## GIVEN MATERIAL:
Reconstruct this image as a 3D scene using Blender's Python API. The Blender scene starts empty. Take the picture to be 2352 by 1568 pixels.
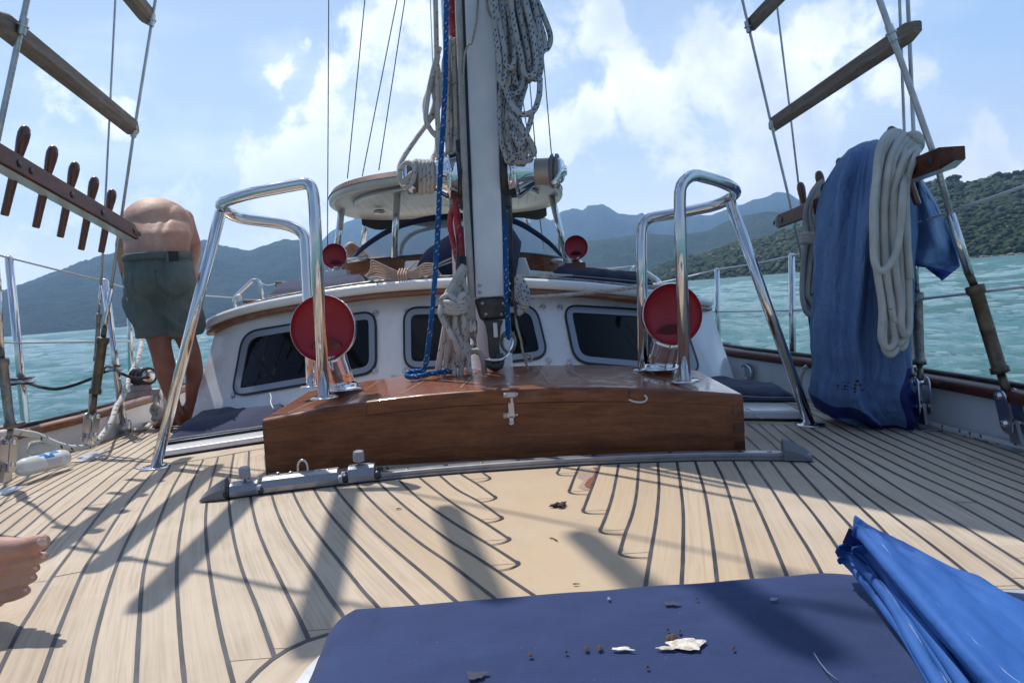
import bpy, bmesh, math, random
from math import sin, cos, pi, radians, sqrt, exp, atan2, floor
from mathutils import Vector, Matrix, noise
random.seed(7)
V = Vector
scene = bpy.context.scene
COL = scene.collection

# ------------------------------------------------------------------ camera, sky, sun, exposure
F_PX = 1650.0; CX, CY = 1176.0, 784.0        # focal length and centre on a 2352 x 1568 picture
PITCH, ROLL, HEEL = radians(3.78), radians(3.5), radians(1.25)
CAM = V((0, 0, 0.62))                         # eye height above the deck
M = Matrix.Rotation(HEEL, 4, 'Y')            # the boat heels a little; the sea is level
_F = V((0, cos(PITCH), -sin(PITCH))); _Z = V((0, sin(PITCH), cos(PITCH))); _X = V((1, 0, 0))
_R = _X*cos(ROLL) - _Z*sin(ROLL); _U = _X*sin(ROLL) + _Z*cos(ROLL)
cd = bpy.data.cameras.new('camera'); cam = bpy.data.objects.new('camera', cd); COL.objects.link(cam)
mm = Matrix((( _R.x, _U.x, -_F.x, CAM.x), (_R.y, _U.y, -_F.y, CAM.y), (_R.z, _U.z, -_F.z, CAM.z), (0, 0, 0, 1)))
cam.matrix_world = M @ mm
cd.sensor_width = 36; cd.lens = 36*F_PX/2352; cd.clip_start = 0.05; cd.clip_end = 60000
cd.dof.use_dof = False
scene.camera = cam

SUN_AZ, SUN_EL = radians(-37), radians(61)    # azimuth from +Y towards +X
SDIR = V((sin(SUN_AZ)*cos(SUN_EL), cos(SUN_AZ)*cos(SUN_EL), sin(SUN_EL)))
sl = bpy.data.lights.new('sun', 'SUN'); sl.energy = 4.7; sl.angle = radians(0.53); sl.color = (1, .955, .88)
so = bpy.data.objects.new('sun', sl); COL.objects.link(so)
so.rotation_euler = SDIR.to_track_quat('Z', 'Y').to_euler()
scene.view_settings.view_transform = 'Standard'; scene.view_settings.look = 'None'
scene.view_settings.exposure = 0.16; scene.view_settings.gamma = 1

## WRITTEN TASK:
Extract every line containing the string "picture" from the material.

## THE COMPLETED TASK:
Reconstruct this image as a 3D scene using Blender's Python API. The Blender scene starts empty. Take the picture to be 2352 by 1568 pixels.
F_PX = 1650.0; CX, CY = 1176.0, 784.0        # focal length and centre on a 2352 x 1568 picture